Friday, January 28, 2011

Red Flag 11-2 provides combat experience

An F-16 Fighting Falcon from the 64th Aggressor Squadron, Nellis Air Force Base, Nev., takes off from the flightline during the first day of Red Flag 11-2 Jan. 24, 2011, at Nellis AFB. Red Flag is a combined exercise that provides a realistic, combat-training environment to the U.S. and its allies. (U.S. Air Force photo/Staff Sgt. Benjamin Wilson)

by Staff Sgt. Benjamin Wilson, Red Flag 11-2 Public Affairs

NELLIS AIR FORCE BASE, Nev. (AFNS) -- The first pilots flew into a simulated combat environment designed to give them the skills needed to survive in war during Red Flag 11-2 here Jan. 24.

"The mission of every Red Flag is to expose our combat aircrew to realistic training," said Col. S. Clinton Hinote, the Red Flag 11-2 Air Expeditionary Wing commander. "The idea is that if you give them very realistic combat-like training early in their careers, then they will make the mistakes that most people are going to make in the training environment."

Making mistakes in a training environment helps the aircrew learn valuable lessons for real combat.

A study conducted during the Vietnam War showed that if a pilot survived his first 10 combat missions, his chances of survival through the conflict went up exponentially, Colonel Hinote said.

Helping the aircrew gain combat experience is a professional aggressor force stationed at Nellis Air Force Base, Nev. Units assigned to the 57th Adversary Tactics Group act as the "bad guys" during Red Flag exercises, trying to stop the deployed forces from accomplishing their mission.

"Today, we are going to try to bomb some airfields and they are trying to stop us," Colonel Hinote said. "Some of our folks are going to get shot down and we're going to shoot down some of their folks, and we are going to come back and learn from the experience and get better at it."

Though the combat missions are the main reason for Red Flag exercises the event has more than one goal.

"Some of the main goals of Red Flag 11-2 are large force integration, strengthening coalition partnerships and bettering coalition interoperability," said Lt. Col. Dewey Smith, the Red Flag 11-2 team chief.

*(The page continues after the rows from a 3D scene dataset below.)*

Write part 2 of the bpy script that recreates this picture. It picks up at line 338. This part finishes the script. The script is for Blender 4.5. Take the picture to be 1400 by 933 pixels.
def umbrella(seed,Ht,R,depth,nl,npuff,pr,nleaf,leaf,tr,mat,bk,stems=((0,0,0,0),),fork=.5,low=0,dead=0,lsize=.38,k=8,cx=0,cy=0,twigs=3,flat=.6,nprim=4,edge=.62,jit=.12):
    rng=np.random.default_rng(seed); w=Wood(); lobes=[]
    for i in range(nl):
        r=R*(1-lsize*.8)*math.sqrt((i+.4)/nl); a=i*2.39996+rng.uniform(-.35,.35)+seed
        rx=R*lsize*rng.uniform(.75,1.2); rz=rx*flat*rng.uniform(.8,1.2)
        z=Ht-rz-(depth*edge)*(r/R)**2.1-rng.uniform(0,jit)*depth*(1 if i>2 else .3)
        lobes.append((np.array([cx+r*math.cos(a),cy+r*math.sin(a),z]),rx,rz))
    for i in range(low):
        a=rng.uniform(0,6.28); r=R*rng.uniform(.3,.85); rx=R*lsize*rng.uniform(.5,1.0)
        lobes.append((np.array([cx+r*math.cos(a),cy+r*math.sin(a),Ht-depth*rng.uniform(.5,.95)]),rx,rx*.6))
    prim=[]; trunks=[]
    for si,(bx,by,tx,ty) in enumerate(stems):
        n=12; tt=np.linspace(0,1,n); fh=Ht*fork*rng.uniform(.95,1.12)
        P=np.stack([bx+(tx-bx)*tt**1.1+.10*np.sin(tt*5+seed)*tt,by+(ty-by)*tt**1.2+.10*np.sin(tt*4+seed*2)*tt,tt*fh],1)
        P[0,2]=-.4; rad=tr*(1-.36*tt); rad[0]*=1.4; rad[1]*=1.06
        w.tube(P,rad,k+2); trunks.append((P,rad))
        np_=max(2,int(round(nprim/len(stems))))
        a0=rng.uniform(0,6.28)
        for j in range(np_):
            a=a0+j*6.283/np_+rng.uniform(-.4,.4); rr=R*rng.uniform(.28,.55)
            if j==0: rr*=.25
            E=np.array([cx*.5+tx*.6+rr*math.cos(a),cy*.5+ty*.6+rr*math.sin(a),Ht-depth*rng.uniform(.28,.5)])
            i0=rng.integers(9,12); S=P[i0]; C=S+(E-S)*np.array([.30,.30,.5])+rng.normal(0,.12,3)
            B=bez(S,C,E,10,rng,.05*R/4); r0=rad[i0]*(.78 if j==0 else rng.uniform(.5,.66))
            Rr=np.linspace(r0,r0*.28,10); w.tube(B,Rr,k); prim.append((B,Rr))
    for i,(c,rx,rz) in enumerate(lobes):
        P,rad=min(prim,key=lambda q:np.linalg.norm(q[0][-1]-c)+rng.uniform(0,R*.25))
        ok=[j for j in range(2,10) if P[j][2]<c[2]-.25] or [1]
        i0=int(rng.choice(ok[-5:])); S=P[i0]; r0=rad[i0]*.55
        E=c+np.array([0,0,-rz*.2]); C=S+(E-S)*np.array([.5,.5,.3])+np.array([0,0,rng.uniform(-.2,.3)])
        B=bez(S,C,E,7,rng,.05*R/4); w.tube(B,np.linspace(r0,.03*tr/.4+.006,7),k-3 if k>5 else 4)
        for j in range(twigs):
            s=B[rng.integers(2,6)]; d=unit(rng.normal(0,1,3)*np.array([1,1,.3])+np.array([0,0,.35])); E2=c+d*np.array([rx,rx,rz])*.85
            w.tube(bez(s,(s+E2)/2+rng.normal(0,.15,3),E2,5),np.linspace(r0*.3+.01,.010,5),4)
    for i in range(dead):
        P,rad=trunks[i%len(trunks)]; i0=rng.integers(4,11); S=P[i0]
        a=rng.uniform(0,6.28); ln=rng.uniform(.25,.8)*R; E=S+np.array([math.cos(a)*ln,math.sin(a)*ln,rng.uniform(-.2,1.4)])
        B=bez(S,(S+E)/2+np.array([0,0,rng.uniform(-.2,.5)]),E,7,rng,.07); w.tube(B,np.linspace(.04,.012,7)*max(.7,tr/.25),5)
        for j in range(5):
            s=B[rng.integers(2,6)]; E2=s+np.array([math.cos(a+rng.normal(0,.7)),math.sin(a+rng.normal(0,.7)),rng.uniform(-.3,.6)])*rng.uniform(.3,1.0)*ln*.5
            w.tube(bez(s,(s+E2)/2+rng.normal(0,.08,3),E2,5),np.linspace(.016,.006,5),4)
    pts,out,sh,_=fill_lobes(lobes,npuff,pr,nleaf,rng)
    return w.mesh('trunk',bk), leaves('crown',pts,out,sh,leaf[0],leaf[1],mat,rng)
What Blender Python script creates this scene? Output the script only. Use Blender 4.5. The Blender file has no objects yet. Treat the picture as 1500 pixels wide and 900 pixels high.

None of the goals of the exercise can be met, however, if units from across the continental U.S., Europe and the Southwest Asia cannot pull together as a team.

"The biggest challenge we will have is creating a coherent fighting team in the space of just a few days" Colonel Hinote said. "Otherwise the enemy aircraft and the enemy surface to air missiles are going to hand us our lunch."

Once the team is fighting together, they have full intentions to take advantage of the opportunity Red Flag provides.

"Red Flag is a gift that has been given to us," Colonel Hinote said. "It is important to be thankful for that because other folks don't get it and we have to take full advantage of this."

(Editor's note: Aircraft and members of the 52nd Fighter Wing at Spangdahlem Air Base, Germany, are deployed to Nellis Air Force Base, Nev., in support of Red Flag 11-2.)